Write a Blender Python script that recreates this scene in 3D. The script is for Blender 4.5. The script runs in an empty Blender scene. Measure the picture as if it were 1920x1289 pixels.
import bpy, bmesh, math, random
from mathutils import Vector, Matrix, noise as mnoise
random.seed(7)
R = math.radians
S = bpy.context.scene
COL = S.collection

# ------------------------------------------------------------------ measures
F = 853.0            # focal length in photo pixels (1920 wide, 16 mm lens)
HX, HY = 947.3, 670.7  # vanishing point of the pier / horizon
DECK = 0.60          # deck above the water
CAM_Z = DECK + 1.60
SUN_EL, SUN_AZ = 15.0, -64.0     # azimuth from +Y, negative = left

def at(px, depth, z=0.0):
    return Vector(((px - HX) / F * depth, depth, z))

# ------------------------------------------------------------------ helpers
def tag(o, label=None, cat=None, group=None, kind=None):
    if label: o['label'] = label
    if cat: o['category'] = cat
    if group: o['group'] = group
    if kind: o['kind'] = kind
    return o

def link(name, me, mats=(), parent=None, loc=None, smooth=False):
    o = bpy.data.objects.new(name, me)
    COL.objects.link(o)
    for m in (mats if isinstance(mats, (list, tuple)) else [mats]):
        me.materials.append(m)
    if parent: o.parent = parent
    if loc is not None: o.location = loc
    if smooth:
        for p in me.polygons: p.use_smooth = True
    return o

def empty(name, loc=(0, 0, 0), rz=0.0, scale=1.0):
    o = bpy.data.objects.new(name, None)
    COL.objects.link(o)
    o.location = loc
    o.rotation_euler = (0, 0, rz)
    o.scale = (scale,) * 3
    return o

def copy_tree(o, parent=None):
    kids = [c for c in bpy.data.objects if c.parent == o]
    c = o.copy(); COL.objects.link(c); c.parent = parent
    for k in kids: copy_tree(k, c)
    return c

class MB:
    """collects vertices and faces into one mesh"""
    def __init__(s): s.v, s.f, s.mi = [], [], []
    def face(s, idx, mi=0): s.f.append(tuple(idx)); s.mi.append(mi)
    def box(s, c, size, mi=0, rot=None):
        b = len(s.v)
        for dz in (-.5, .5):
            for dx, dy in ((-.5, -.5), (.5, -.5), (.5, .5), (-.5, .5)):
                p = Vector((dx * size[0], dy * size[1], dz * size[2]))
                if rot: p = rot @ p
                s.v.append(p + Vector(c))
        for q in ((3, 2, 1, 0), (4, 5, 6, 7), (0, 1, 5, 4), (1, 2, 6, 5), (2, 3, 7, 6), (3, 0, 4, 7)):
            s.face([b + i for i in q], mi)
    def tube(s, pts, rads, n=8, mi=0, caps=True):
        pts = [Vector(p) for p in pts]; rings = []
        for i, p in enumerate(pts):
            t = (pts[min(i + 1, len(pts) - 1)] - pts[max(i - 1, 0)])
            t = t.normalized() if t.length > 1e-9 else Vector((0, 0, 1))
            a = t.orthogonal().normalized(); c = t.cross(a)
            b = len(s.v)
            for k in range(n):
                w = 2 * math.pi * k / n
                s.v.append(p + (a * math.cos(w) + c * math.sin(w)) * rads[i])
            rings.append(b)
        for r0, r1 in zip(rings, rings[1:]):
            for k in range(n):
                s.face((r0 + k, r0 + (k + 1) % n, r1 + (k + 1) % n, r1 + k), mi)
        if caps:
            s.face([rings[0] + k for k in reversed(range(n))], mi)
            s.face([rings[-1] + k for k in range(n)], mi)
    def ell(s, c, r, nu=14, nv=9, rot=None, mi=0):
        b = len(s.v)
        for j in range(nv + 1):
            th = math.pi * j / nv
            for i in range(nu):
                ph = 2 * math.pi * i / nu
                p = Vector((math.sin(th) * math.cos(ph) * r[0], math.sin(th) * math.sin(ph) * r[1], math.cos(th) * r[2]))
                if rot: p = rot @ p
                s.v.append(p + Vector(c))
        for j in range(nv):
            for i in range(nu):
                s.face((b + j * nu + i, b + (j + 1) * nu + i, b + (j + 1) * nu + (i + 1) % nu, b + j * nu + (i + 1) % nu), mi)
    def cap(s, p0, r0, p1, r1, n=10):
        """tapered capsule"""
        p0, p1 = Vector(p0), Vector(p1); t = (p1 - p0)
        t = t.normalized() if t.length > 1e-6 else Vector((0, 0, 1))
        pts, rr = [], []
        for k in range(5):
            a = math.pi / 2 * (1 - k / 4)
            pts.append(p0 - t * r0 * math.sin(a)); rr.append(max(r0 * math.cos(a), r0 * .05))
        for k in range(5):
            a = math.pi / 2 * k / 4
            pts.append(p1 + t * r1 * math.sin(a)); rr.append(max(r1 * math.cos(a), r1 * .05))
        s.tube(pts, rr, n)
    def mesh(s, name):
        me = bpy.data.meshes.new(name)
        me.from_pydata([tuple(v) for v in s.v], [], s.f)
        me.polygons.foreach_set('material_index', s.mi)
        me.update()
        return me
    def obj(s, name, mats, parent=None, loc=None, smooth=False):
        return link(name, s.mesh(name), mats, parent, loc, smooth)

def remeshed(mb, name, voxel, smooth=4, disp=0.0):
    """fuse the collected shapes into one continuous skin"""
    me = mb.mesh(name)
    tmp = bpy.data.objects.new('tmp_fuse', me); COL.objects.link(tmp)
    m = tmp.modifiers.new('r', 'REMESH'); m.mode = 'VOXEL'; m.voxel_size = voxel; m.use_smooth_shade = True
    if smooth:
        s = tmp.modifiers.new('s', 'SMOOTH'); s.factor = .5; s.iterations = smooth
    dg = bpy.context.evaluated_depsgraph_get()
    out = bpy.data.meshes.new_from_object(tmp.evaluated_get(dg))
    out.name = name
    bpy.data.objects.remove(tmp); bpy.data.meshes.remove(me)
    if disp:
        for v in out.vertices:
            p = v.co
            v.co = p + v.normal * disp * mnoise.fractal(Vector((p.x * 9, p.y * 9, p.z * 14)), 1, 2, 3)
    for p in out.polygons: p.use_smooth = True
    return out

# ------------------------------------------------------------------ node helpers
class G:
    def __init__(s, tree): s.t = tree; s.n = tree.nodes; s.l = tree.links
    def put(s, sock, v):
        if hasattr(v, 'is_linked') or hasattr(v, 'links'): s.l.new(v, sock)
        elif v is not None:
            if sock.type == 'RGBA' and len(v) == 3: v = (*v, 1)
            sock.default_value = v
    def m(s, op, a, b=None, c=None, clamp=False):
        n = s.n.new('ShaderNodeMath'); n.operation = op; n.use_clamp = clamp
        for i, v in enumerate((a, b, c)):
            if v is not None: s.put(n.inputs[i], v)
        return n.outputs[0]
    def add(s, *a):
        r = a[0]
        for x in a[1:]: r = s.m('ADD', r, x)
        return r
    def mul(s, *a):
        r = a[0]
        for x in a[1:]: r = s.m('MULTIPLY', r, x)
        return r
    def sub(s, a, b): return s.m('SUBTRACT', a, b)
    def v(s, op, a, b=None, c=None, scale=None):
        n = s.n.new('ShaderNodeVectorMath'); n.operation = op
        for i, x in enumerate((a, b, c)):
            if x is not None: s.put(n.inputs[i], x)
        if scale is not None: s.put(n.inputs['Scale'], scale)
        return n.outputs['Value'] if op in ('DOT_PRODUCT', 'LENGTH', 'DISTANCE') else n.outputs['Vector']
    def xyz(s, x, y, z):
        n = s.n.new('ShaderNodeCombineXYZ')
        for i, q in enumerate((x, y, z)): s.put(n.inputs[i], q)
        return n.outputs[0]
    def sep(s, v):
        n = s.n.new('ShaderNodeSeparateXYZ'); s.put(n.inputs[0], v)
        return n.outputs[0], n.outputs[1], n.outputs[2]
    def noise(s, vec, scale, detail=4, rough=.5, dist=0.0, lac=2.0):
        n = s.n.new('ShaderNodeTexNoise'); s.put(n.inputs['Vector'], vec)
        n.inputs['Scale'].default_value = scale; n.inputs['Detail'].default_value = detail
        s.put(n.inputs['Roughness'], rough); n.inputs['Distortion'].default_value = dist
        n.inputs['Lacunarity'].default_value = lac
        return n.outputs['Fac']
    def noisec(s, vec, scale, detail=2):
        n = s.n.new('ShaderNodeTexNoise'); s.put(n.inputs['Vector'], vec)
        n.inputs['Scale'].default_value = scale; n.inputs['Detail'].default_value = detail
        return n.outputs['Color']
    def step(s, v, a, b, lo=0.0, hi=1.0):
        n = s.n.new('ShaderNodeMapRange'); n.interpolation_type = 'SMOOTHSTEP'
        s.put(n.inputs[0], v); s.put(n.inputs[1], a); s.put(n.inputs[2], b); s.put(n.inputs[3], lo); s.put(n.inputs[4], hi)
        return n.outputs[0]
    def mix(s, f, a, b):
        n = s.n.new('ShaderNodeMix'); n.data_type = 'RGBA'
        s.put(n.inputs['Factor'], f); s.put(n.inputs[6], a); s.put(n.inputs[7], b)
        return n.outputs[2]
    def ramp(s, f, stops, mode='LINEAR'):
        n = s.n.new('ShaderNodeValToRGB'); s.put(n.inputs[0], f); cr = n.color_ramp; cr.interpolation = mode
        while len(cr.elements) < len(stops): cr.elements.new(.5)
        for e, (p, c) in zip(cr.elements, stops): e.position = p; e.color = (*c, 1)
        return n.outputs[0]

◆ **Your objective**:
Extract the first line above and each line after it up to and including the one with "COL = S.collection", please, exactly and with nothing else.

◆ **Task response**:
Write a Blender Python script that recreates this scene in 3D. The script is for Blender 4.5. The script runs in an empty Blender scene. Measure the picture as if it were 1920x1289 pixels.
import bpy, bmesh, math, random
from mathutils import Vector, Matrix, noise as mnoise
random.seed(7)
R = math.radians
S = bpy.context.scene
COL = S.collection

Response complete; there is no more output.